2019 年 11 月 17 日
遊覧船ガイドのお話の稽古③日本最古の私鉄の話
むかし南海本線堺駅東側ロータリーに吾妻橋すてんしょ
(ステーションと停車場を組み合わせた呼び方)がありました。
1872年明治5年に日本初の官営鉄道が新橋~横浜間で開通しました。
1877年の西南の役で政府が財政難となり、それから半官半民の形で鉄道が増えてきました。
堺のシンボルである大浜の灯台もこの年にほぼ民間の資金で誕生しています。
日本で初めての純資本民営鉄道は1884年設立の大阪堺間鉄道、
今の南海電気鉄道で、当時の発起人19名のうち12名が堺の人です。
豆を使って人や荷車の通行量を計算して、「これは採算が取れる」ということで事業化が決定したそうです。
1885年に難波~大和川北岸が開通。
しかしまだまだ鉄道の認知度は低く「鉄道」とは火を噴く恐ろしいものであり、
人力車の稼業を邪魔するものという誤解もあり、工事を人力車の会社が人夫を使って妨害する事件があったりと、すんなりいかなかったようです。
大和川の橋梁工事では洪水や、イギリスから取り寄せた鋼材を積んだ船が暴風で遅延など大変な苦労の末、3年後の
1888年に難波~吾妻橋間が開通しました。
その後1903年には吾妻橋~和歌山開通となり、
1907年には難波~浜寺公園まで電化が完成。住之江に発電所があったそうです。このとき鉄道車両では日本初の扇風機が搭載されています。
1936年にはこれまた鉄道車両では日本初の冷房車が誕生しています。(現ダイキン製)
当時ダイキンは起業したばかりのベンチャー企業で、23度で冷房が切れるなど斬新な機能が搭載されていたようです。

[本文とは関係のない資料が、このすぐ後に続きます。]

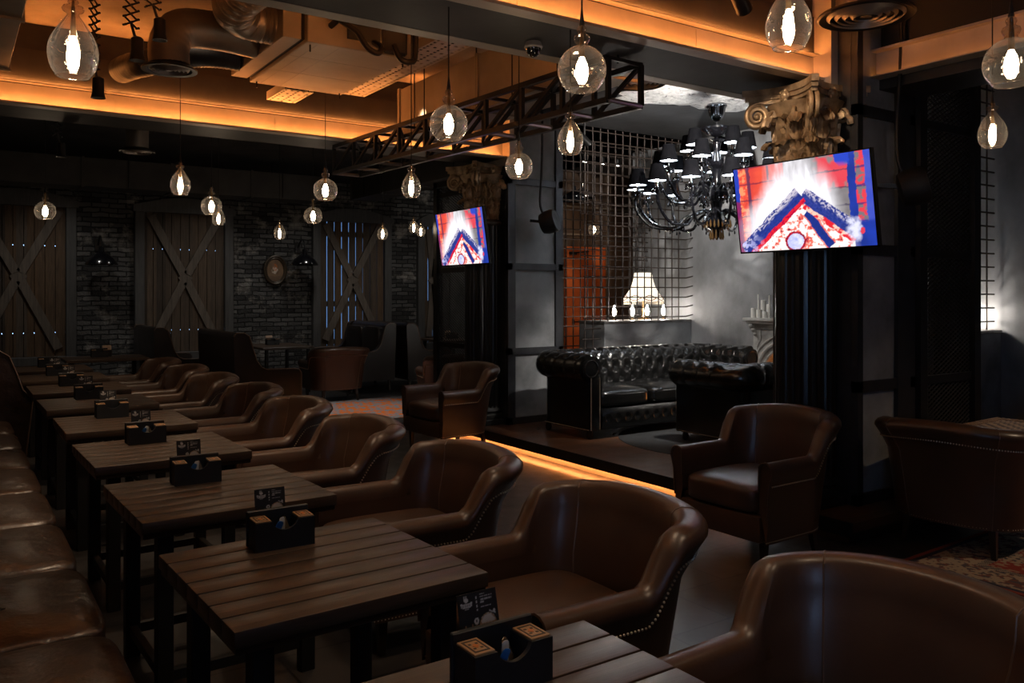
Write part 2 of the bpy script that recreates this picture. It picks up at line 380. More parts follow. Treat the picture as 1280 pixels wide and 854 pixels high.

新聞にも取り上げられて大盛況だったのですが、混雑して車内は暑かったようです。
また戦時中の「贅沢は国の敵」という風潮もあり1年で姿を消しました。
吾妻橋という地名ですが1790年から20年かけて堺旧港の修復工事で大変功績がある東京浅草の商人「吉川俵右衛門」という方が住んでいた所。